The insights were now fully expressed that there are no atomic “facts” related only externally to each other, that facts have whatever meaning and reality they have only because of the relations within experiential wholes, that everything is to be understood in terms of its essential relatedness, and that ultimately there is meaning only in relation to the largest whole. The idealist understanding of experience, distinct from both rationalism and empiricism, was soon fully elaborated. Everything has to start from the direct experiential awareness of the flow of life, unmediated by formulas and laws, a flow which is more fundamental and real than any of the conditional modes of experience, as Oakeshott calls them.

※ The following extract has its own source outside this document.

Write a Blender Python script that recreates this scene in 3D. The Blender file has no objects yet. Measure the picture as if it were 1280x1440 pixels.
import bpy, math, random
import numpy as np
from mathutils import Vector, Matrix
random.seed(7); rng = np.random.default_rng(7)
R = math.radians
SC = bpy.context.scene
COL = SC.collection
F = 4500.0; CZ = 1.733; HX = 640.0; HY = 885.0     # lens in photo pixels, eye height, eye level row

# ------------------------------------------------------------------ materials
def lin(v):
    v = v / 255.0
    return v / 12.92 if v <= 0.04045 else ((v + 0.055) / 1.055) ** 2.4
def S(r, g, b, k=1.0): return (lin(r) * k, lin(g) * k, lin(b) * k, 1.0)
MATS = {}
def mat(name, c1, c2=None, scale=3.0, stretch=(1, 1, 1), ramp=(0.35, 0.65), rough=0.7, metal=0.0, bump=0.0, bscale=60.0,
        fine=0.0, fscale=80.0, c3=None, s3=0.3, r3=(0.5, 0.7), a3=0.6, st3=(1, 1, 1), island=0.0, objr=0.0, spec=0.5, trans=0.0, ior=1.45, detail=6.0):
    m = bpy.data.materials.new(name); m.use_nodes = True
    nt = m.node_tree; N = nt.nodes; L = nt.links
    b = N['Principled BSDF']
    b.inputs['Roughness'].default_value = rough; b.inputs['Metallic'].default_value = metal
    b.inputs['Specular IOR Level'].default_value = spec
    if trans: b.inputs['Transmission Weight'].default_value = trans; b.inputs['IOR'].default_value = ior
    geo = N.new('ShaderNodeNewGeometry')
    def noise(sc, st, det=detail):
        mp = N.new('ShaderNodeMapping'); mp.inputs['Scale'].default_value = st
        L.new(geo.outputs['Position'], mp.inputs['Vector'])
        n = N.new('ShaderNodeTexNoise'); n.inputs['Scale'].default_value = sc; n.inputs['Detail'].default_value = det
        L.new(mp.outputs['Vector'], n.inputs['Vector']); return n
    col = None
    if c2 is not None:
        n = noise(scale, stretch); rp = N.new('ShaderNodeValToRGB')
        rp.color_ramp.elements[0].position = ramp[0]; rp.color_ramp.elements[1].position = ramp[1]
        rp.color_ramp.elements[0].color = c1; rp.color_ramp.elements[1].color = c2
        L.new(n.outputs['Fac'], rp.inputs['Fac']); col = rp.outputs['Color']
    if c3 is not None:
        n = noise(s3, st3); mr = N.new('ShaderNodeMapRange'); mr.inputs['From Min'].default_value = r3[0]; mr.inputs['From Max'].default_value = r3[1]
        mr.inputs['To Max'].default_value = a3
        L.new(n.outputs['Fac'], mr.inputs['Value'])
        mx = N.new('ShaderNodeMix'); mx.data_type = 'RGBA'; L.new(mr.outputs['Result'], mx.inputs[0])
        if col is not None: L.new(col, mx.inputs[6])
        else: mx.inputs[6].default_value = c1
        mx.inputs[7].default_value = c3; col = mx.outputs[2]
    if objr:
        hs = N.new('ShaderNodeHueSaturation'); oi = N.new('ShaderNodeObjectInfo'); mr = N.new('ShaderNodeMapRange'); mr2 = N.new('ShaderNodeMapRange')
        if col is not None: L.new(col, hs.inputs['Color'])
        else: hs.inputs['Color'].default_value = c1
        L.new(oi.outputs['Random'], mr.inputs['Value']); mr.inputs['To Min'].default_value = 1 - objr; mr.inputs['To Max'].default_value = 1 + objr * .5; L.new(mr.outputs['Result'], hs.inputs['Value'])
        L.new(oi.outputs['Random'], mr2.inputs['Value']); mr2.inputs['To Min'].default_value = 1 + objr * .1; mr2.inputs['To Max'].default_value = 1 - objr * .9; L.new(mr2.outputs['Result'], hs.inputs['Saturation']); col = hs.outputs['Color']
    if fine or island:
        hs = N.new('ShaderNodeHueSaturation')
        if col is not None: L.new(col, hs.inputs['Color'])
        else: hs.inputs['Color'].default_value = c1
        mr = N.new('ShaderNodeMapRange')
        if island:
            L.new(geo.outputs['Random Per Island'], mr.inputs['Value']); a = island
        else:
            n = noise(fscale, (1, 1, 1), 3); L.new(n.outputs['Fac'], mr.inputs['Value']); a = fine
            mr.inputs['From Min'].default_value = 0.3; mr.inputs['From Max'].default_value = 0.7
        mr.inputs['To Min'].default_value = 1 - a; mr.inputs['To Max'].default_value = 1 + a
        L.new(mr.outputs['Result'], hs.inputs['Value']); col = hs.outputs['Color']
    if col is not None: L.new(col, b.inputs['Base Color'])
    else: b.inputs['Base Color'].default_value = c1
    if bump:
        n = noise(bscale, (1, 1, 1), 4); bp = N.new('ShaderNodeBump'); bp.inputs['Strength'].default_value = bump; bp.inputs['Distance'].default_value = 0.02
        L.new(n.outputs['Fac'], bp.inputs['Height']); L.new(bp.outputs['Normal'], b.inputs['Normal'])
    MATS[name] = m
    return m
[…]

I should add here that the expression “flow of life”, used by Leander and Ryn, does not for me signify an endorsement of those expressions of the “philosophy of life”, from romanticism to Dilthey and beyond, which rejected idealism as mere “school philosophy” and sought something else beyond it. Indeed, I find this to be a shared error of the philosophical currents of phenomenology, existentialism and hermeneutics. Although the case is not as serious as that of the analytic philosophers, their rejection of idealism still seems to me often superficial and stereotypical, not seldom based on sheer misunderstanding and spatio-temporally parochial, incomplete assimilation. The work of the philosophers in these traditions contain important insights, but they need to be reconnected to a properly understood and reformulated idealism. The broad metaphysical horizons opened up by the renewed idealist tradition in the nineteenth century, with their great potential not least in the field of comparative studies, need to be restored.
Such an idealism includes but also transcends the insights formulated by Leander and Ryn. Supplemented or qualified by the insights of degrees of reality, truth, and value, and of the perspectival relativity and the possibility of error that follow from a clear distinction between the finite and the infinite subjects of the kind insisted on by the personal idealists, it seems to me that to assert with a more complete idealism that reality is identical with experience, that appearances are real, not illusions, and that experience is self-authenticating, not guraranteed by anything more fundamental, since there is nothing more fundamental, might be admissible. To be real is to be in experience, and every experience is part of or content of consciousness. And the full understanding of what this implies makes it clear that it is not at all a matter of a subjectivist imperialism or reduction of the being of things.
Ultimate reality, on this view, is experience as a whole, the ordered sum of appearances or of what exists, or the experience of this totality – which we can of course conceive of only imperfectly – in which all partial perspectives are overcome. This is one aspect of the absolute. The absolute, the ultimate reality, is absolute experience. Truth is this reality itself, the whole of reality or the absolute. We can in a sense understand that this is so although our own experience as finite is only partial and relative. The absolute is the ultimate standard of truth, reality, and value. Truth is in this perspective ontological rather than semantic, and not only a property of propositions or judgements. These are always distinct from the whole and partial, they are, in their own way, true as partaking of the authority of the whole.
Human thought progresses by stages or moments in its understanding of reality, although Hegel, the Hermeticist, is mistaken in his suggestion that it can actually reach a final completion of self-realization in the Idea, the point at which, in complete knowledge, it grasps its true identity with the Whole. He is right that, to the extent that and in the cases where progress takes place, each successive moment, though defective, contains a greater measure of truth than its predecessor, that each stage represents a provisional coherence until reason, exposing its inchoateness, ascends to the next platform of understanding in an evolutionary hierarchy, and that in relation to the absolute the stages differ in degree rather than kind. There are, generally speaking, degrees of abstraction and mutilation, an ascending scale of validity.